One layer of the agentic tooling stack has received comparatively little attention: the journal / logbook / documentation layer.
In traditional development, a junior dev might end a session by writing up what was achieved, what decisions were made, what's blocked, and where the project stands. That artifact is mundane but load-bearing — it's how the next person (or the same person next week) resumes without re-deriving context.
In agentic development, this matters even more. Agents lose context between runs, hand work off to other agents, and make decisions that a human supervisor needs to audit after the fact. Right now, most of the tooling around this is improvised:
- I scaffold folders like
planning/agent-logs,planning/on-hold,planning/project-mgmt,planning/decisions - I complement them with slash commands and subagents (e.g. a handover mechanism for passing logs between agents)

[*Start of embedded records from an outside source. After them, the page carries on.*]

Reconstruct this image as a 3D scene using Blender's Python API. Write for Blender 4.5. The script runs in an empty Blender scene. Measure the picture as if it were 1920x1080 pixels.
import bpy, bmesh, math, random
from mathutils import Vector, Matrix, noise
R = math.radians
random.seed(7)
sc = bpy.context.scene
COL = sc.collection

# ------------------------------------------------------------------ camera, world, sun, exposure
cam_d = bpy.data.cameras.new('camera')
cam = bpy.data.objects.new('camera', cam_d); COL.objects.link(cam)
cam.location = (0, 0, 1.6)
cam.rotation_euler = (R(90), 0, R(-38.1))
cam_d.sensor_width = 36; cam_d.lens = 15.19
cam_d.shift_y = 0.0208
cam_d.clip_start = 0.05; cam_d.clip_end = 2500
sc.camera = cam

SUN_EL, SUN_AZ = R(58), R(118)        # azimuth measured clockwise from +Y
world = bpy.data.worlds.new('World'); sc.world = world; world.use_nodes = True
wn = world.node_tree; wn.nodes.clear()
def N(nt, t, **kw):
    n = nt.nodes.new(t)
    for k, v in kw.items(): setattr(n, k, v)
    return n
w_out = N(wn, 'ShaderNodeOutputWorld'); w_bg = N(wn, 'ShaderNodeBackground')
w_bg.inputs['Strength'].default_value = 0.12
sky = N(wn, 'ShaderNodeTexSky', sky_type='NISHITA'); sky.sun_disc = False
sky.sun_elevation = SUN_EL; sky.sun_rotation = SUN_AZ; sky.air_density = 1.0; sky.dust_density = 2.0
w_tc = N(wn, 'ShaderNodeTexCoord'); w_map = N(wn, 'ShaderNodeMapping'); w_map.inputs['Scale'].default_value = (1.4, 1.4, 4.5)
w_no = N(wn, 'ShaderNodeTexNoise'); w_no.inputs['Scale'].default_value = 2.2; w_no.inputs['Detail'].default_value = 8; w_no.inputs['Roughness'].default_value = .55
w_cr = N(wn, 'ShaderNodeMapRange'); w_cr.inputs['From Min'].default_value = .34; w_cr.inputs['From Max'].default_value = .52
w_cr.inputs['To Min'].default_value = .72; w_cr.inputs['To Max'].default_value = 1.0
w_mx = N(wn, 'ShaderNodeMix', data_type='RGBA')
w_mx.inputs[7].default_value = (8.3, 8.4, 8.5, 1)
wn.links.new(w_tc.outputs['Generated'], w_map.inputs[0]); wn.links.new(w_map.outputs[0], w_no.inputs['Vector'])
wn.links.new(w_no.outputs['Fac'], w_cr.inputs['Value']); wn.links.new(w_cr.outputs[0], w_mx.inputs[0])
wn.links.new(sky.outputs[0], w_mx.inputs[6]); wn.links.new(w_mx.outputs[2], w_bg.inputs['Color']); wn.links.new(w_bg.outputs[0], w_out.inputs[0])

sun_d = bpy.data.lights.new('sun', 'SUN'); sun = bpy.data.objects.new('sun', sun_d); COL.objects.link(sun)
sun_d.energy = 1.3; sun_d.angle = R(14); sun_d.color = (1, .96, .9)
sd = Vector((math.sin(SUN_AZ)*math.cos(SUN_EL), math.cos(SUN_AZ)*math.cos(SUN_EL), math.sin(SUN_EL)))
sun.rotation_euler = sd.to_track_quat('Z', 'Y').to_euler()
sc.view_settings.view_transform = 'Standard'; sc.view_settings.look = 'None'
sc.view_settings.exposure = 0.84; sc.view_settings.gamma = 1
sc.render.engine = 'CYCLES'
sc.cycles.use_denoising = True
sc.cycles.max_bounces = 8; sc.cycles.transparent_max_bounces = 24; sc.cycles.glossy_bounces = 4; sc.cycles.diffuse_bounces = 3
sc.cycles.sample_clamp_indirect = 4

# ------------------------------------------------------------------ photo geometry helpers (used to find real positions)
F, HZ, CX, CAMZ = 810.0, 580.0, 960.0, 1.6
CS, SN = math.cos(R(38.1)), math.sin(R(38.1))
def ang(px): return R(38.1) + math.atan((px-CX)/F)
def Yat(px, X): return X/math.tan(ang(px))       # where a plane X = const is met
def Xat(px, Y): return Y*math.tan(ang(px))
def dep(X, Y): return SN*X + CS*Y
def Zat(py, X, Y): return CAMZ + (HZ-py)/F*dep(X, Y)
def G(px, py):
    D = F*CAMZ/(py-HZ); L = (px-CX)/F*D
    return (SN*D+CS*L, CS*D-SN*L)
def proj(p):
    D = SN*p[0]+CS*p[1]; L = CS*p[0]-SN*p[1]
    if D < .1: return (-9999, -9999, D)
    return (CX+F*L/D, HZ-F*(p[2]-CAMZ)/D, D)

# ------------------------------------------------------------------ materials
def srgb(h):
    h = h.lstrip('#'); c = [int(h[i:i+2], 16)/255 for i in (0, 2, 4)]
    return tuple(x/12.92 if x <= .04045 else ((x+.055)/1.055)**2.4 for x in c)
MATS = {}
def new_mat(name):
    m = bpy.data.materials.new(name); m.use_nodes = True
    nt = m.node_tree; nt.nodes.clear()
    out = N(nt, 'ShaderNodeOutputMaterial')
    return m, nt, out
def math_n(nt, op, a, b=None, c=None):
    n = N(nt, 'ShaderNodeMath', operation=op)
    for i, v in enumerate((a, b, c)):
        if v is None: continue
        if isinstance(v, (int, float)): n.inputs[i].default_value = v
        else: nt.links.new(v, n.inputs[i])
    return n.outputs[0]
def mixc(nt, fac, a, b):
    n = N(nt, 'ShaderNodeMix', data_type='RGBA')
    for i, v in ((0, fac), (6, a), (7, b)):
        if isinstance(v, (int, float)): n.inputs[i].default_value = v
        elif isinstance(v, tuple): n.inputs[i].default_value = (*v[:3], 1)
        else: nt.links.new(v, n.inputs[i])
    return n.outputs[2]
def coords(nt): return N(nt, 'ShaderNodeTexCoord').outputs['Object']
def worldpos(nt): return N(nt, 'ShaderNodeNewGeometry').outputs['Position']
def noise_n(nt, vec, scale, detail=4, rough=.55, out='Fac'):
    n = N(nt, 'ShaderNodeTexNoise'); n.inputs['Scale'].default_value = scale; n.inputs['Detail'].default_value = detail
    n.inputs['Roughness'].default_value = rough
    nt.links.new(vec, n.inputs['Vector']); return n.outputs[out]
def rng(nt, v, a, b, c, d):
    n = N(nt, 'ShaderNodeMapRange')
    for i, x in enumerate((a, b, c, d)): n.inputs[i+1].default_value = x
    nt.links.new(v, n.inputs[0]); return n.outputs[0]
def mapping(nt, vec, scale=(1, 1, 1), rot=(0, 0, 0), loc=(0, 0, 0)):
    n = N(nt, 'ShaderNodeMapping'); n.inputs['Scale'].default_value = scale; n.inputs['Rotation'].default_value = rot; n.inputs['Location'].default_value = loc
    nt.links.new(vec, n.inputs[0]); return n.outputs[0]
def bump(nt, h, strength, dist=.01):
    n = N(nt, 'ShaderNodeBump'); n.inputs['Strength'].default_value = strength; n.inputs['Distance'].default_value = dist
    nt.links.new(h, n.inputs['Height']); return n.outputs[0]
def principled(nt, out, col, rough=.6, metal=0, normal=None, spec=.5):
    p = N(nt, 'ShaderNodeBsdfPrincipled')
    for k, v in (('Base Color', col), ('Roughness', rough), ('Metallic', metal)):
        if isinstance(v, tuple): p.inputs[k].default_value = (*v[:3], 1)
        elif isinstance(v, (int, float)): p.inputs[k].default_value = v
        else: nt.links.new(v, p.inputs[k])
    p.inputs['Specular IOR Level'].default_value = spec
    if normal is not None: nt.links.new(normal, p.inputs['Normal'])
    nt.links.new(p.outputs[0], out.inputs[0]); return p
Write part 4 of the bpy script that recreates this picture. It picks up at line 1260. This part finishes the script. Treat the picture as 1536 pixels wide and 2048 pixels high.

- I ask the agent to generate docs — sometimes reference docs for me ("here's what we set up and how to maintain it"), sometimes public-facing docs
A folder scaffold gets you part of the way, but it isn't an elegant long-term solution.
A dedicated journal / documentation layer for the agent — not general vectorised agentic memory, but a structured, mutually-legible record that both the agent and the human supervisor can read and write comfortably.
Imagine:
- The human checks into the agent's "wiki / logbook" to review yesterday's runs
- They can see where the agent got stuck, what it decided, and why
- A kanban-style view surfaces what's in progress, blocked, or done
- The agent reads the same surface to reorient at the start of a new session
This would sit alongside (not replace) task management, orchestration, and memory — as the documentation layer of the AI project-management picture.
Placeholder. Exploring tooling and shape. Nothing to install yet.